Rivivono nel palcoscenico assolutamente nudo, parole e gesti che duemila anni dopo sono ancora profondamente incompresi e ostici. Fino al processo, che Marco sceneggia per i Romani con assoluta simpatia per il romano Ponzio Pilato, servendo su un piatto d’argento, a quel popolo potente e presuntuoso, la mistica che aveva ormai smarrito da secoli: quell’uomo (Uomo?) capace di resuscitare i vivi e di guarire ogni male, decide di farsi ammazzare come l’ultimo degli agnelli. Perché?

È in questa assurdità che Marco rinchiude come un genio nella lanterna lo spirito della conversione. Perché? Quale mistero cela, quale pista segreta? Solo lì, sotto la croce, Marco chiede una torsione spirituale al proprio lettore. Quell’affascinante luce che emana da Cristo si manifesta nella caduta, nella morte per crocifissione, quella croce  che è stata poi sussunta da Roma, è diventata il suo simbolo.
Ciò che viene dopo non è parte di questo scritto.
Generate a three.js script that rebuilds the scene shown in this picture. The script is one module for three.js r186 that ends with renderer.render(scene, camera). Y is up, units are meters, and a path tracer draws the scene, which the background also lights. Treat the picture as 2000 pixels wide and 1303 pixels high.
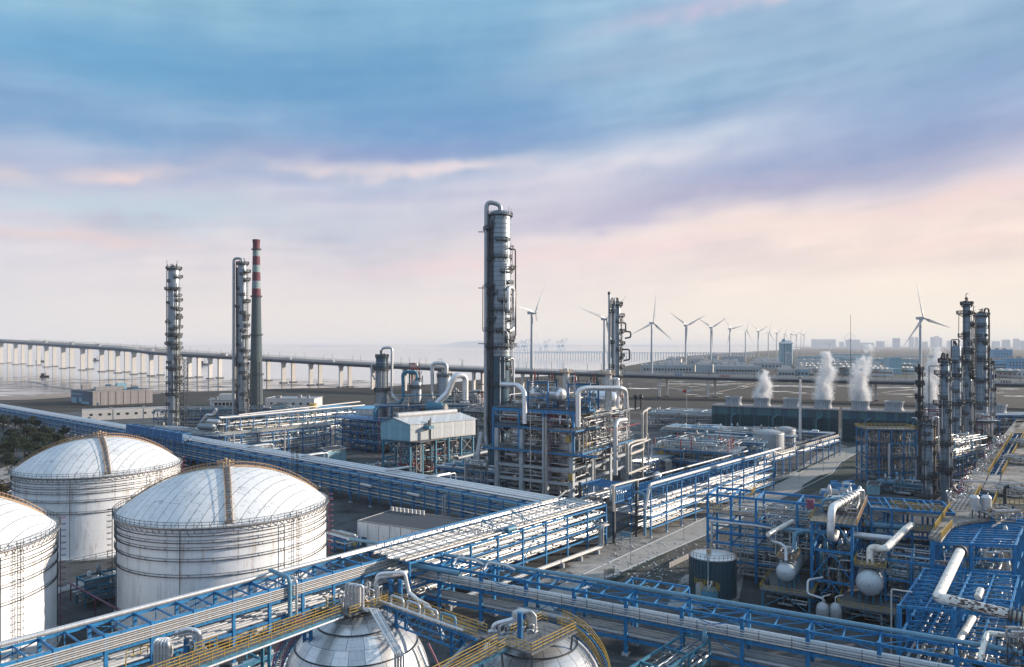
import * as THREE from 'three';
import { ImprovedNoise } from 'three/addons/math/ImprovedNoise.js';

/* ---------- camera, sky, sun, exposure, air ---------- */
const F = 1450, HORIZON = 674, EYE = 60;                 // focal length in photo pixels, horizon row, height of the drone in metres
const scene = new THREE.Scene();
const camera = new THREE.PerspectiveCamera(2 * Math.atan(HORIZON / F) * 180 / Math.PI, 2000 / (2 * HORIZON), 0.5, 90000);
camera.setViewOffset(2000, 2 * HORIZON, 0, 0, 2000, 1303); // lens shifted up, so that the towers stand parallel
camera.position.set(0, EYE, 0);
camera.lookAt(0, EYE, -100);
const renderer = new THREE.WebGLRenderer({ antialias: true });
renderer.setSize(1024, 667);
renderer.toneMapping = THREE.LinearToneMapping;
renderer.toneMappingExposure = 1.45;
renderer.shadowMap.enabled = true;
scene.fog = new THREE.FogExp2(new THREE.Color(0.93, 0.95, 1.0), 0.000046);
const SUN_AZ = 58 * Math.PI / 180, SUN_EL = 13 * Math.PI / 180; // azimuth to the right of the view
const sunDir = new THREE.Vector3(Math.sin(SUN_AZ) * Math.cos(SUN_EL), Math.sin(SUN_EL), -Math.cos(SUN_AZ) * Math.cos(SUN_EL));
const sun = new THREE.DirectionalLight(new THREE.Color(1.0, 0.85, 0.70), 5.0);
sun.position.copy(sunDir).multiplyScalar(900); sun.target.position.set(0, 0, -300);
sun.castShadow = true; sun.shadow.radius = 1.5; sun.shadow.mapSize.set(4096, 4096);
Object.assign(sun.shadow.camera, { left: -700, right: 700, top: 500, bottom: -500, near: 1, far: 2500 });
scene.add(sun, sun.target);

/* seeded random and noise */
let rs = 12345;
const seed = (n) => { rs = n >>> 0; };
const rnd = () => { rs = (rs + 0x6d2b79f5) | 0; let t = Math.imul(rs ^ (rs >>> 15), 1 | rs); t = (t + Math.imul(t ^ (t >>> 7), 61 | t)) ^ t; return ((t ^ (t >>> 14)) >>> 0) / 4294967296; };
const rr = (a, b) => a + (b - a) * rnd();
const pick = (a) => a[Math.floor(rnd() * a.length)];
const perlin = new ImprovedNoise();
const fbm = (x, y, z, o = 4) => { let s = 0, a = 0.5; for (let i = 0; i < o; i++) { s += a * perlin.noise(x, y, z + i * 7.3); x *= 2.03; y *= 2.03; a *= 0.5; } return s; };
const clamp = THREE.MathUtils.clamp, lerp = THREE.MathUtils.lerp, sstep = (a, b, x) => { const t = clamp((x - a) / (b - a), 0, 1); return t * t * (3 - 2 * t); };
const lin = (c) => { c /= 255; return c <= 0.04045 ? c / 12.92 : Math.pow((c + 0.055) / 1.055, 2.4); };

{ // the evening sky: clear blue above, long lavender and pink cloud bands, cream towards the horizon, warmer towards the sun
  const SKY_DIM = renderer.toneMappingExposure, W = 2048, Hh = 1024, data = new Float32Array(W * Hh * 4), DEG = 180 / Math.PI;
  const knots = [[-90, 128, 132, 142], [-0.01, 190, 192, 204], [0, 236, 229, 227], [2.5, 235, 228, 226], [5, 229, 222, 225], [8, 214, 211, 221], [11, 194, 196, 218], [14, 158, 182, 212], [18, 126, 172, 208], [22, 140, 184, 212], [26, 152, 194, 222], [36, 172, 206, 234], [55, 184, 212, 240], [90, 186, 214, 240]];  // topmost steps, out of view overhead, brightened to lift the shade
  const warm = [[-90, 128, 132, 142], [-0.01, 200, 194, 196], [0, 253, 243, 229], [3, 251, 239, 226], [6, 247, 229, 221], [9, 244, 226, 220], [12, 198, 196, 214], [15, 162, 178, 212], [19, 156, 186, 214], [24, 164, 192, 220], [34, 176, 206, 234], [50, 184, 212, 240], [90, 186, 214, 240]];
  const back = [[-90, 128, 132, 142], [-0.01, 180, 186, 202], [0, 186, 206, 234], [4, 192, 206, 236], [9, 200, 208, 238], [15, 188, 210, 240], [25, 178, 208, 240], [50, 184, 212, 240], [90, 186, 214, 240]]; // the dusk side, out of view, brightened to fill the shade
  const ramp = (k, e, out) => { let i = 0; while (i < k.length - 2 && e > k[i + 1][0]) i++; const t = clamp((e - k[i][0]) / (k[i + 1][0] - k[i][0]), 0, 1); for (let c = 0; c < 3; c++) out[c] = lerp(k[i][c + 1], k[i + 1][c + 1], t); return out; };
  // cloud bands: azimuth, elevation (degrees), half length, half thickness, slope, colour, strength
  const bands = [
    [-28, 23.5, 16, 2.2, .10, 150, 188, 212, .5], [-3, 25, 12, 2.0, .10, 128, 178, 212, .5], [-13, 19.5, 16, 3.2, .08, 108, 160, 204, .75], [-5, 16.6, 12, 2.6, .10, 114, 156, 204, .7],
    [-31, 18.6, 10, 2.2, .02, 112, 172, 212, .6], [-30, 14.0, 10, 1.5, -.06, 118, 164, 206, .7], [-24, 11.8, 12, 1.2, .14, 152, 174, 208, .75], [-14, 13.6, 9, .9, .12, 158, 168, 206, .6],
    [-8, 14.8, 9, 1.0, .16, 150, 164, 206, .6], [-9, 13.5, 9.5, .55, .11, 244, 226, 224, .85], [-3, 13.9, 5, .5, .05, 242, 224, 228, .6], [-26.5, 11.4, 3.6, .55, .13, 242, 218, 216, .8], [-34, 10.4, 2.4, .45, -.15, 240, 218, 212, .6],
    [-15, 9.6, 12, 1.4, .05, 205, 214, 226, .7], [-28, 9, 8, 1.1, 0, 190, 212, 226, .7], [-31, 6.8, 7, .45, 0, 240, 214, 210, .6], [-8, 9.4, 9, 1.1, -.03, 206, 206, 220, .6], [-5, 6.4, 9, .8, .06, 238, 216, 220, .6],
    [8, 13.6, 12, 1.7, .12, 224, 224, 234, .95], [15, 15.6, 7, .9, .13, 204, 214, 230, .7], [4, 12.4, 9, 1.4, .08, 216, 210, 224, .7], [24, 13.6, 12, 1.5, .10, 148, 166, 204, .8], [17, 11.4, 13, 1.15, .10, 176, 178, 206, .9], [7, 9.7, 8, 1.0, .07, 194, 190, 214, .8],
    [30, 17.0, 8, 1.6, .04, 144, 172, 210, .7], [16, 24.0, 9, .7, .12, 202, 192, 216, .7], [19.2, 23.6, 2.4, .5, .0, 226, 204, 216, .7], [33, 24.6, 6, .7, -.1, 200, 196, 216, .5], [10, 21, 12, 1.3, .12, 158, 182, 210, .6], [26, 20.4, 9, 1.6, .02, 152, 182, 210, .6],
    [20, 8.4, 14, 1.0, .09, 250, 230, 222, .85], [33, 10.2, 7, .9, .10, 246, 220, 216, .85], [8, 7.1, 10, .7, .05, 246, 222, 222, .6], [33, 6.6, 9, .5, 0, 246, 220, 214, .5],
    [62, 10, 20, 1.6, .06, 236, 206, 206, .6], [80, 7, 26, 2.6, 0, 252, 228, 204, .7], [-62, 9, 22, 1.4, .03, 222, 210, 220, .5], [110, 12, 25, 2, .05, 214, 200, 216, .5], [-110, 10, 30, 2, 0, 196, 196, 216, .5], [170, 11, 30, 2.4, .04, 206, 196, 216, .5],
  ];
  const a = [0, 0, 0], b = [0, 0, 0], d3 = [0, 0, 0];
  for (let row = 0; row < Hh; row++) {
    const el = ((row + 0.5) / Hh - 0.5) * 180;
    for (let col = 0; col < W; col++) {
      const round = ((col + 0.5) / W - 0.5) * 2 * Math.PI; // x = cos, z = sin
      const x = Math.cos(round), z = Math.sin(round), az = Math.atan2(x, -z) * DEG;
      const dx = x * 3, dz = z * 3;
      let wx = 0, n1 = 0, n2 = 0, n3 = 0, n4 = 0;
      if (el > 0) {
        wx = 1.6 * fbm(dx * 1.3 + 5, dz * 1.3, el * 0.09, 4);
        n1 = fbm(dx * 2.2, dz * 2.2 + 9, el * 0.33 - az * 0.025, 5);
        n4 = fbm(dx * 5 + 1, dz * 5, el * 2.6 - az * 0.22, 4);
        n3 = fbm(dx * 0.9 + 7, dz * 0.9, el * 0.95 - az * 0.07, 4);
        n2 = fbm(dx * 6 + 3, dz * 6, el * 1.25 - az * 0.09, 5);
      }
      const e = el > 0 ? Math.max(0.02, el + wx * sstep(0, 8, el) * 1.3) : el;
      ramp(knots, e, a); ramp(warm, e, b);
      const w = sstep(-18, 32, az) * (1 - sstep(125, 178, az));
      const dusk = sstep(50, 110, Math.abs(((az - 58 + 540) % 360) - 180) - 28); ramp(back, e, d3); // away from the sun
      let r = lerp(lerp(a[0], b[0], w), d3[0], dusk), g = lerp(lerp(a[1], b[1], w), d3[1], dusk), bl = lerp(lerp(a[2], b[2], w), d3[2], dusk);
      if (el > 0) {
        const up = sstep(1, 9, el), k = up * (n1 * 34 + n2 * 9 + n3 * 28 + n4 * 15);
        r += k * 0.95; g += k * 0.75; bl += k * 0.5;
        for (const q of bands) {
          const du = (az - q[0] + n1 * 4) / q[2], dv = (e - q[1] - (az - q[0]) * q[4] + n2 * 0.7 + n1 * 0.9) / q[3];
          const d = du * du + dv * dv; if (d > 6) continue;
          const s = q[8] * Math.exp(-d * 1.1) * clamp(0.95 + 0.9 * n2, 0, 1.1);
          r += (q[5] - r) * s; g += (q[6] - g) * s; bl += (q[7] - bl) * s;
        }
      }
      const o = (row * W + col) * 4;
      data[o] = lin(clamp(r, 20, 253)) / SKY_DIM; data[o + 1] = lin(clamp(g, 20, 250)) / SKY_DIM; data[o + 2] = lin(clamp(bl, 20, 250)) / SKY_DIM; data[o + 3] = 1;
    }
  }
  const t = new THREE.DataTexture(data, W, Hh, THREE.RGBAFormat, THREE.FloatType);
  t.mapping = THREE.EquirectangularReflectionMapping; t.magFilter = THREE.LinearFilter; t.minFilter = THREE.LinearFilter; t.wrapS = THREE.RepeatWrapping; t.needsUpdate = true;
  scene.background = t; scene.environment = t;
}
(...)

“Lavorare sulla religione aiuta a comprendere il mondo contemporaneo”, dice Veronesi. Forse è anche questo ad aver attratto Saramago e Pasolini, Scorsese e Alderman, tra le centinaia di quelli che se ne sono occupati. Forse un motivo lo svela il finale del vangelo di Marco, che nella versione originaria, prima della gloria della Resurrezione, finiva con la parola “paura”. Come a dire, con molta onestà, che il suo racconto su Gesù Cristo finiva con la sparizione dal sepolcro e ora, se vogliamo che la nostra vita cambi, tocca ad ognuno di noi decidere se e cosa fare. Incluso avere paura, perché senza paura non si sono prese quelle parole sul serio.

Possibile, si congeda Veronesi, che “ci sia voluta la morte di un innocente per salvarci dal nulla?”. Possibile che siccome non abbiamo ancora riempito quell’infinito buco nero  continuiamo a ricordare quell’innocente con pranzi, rituali e regali che si chiamano Pasqua e Natale?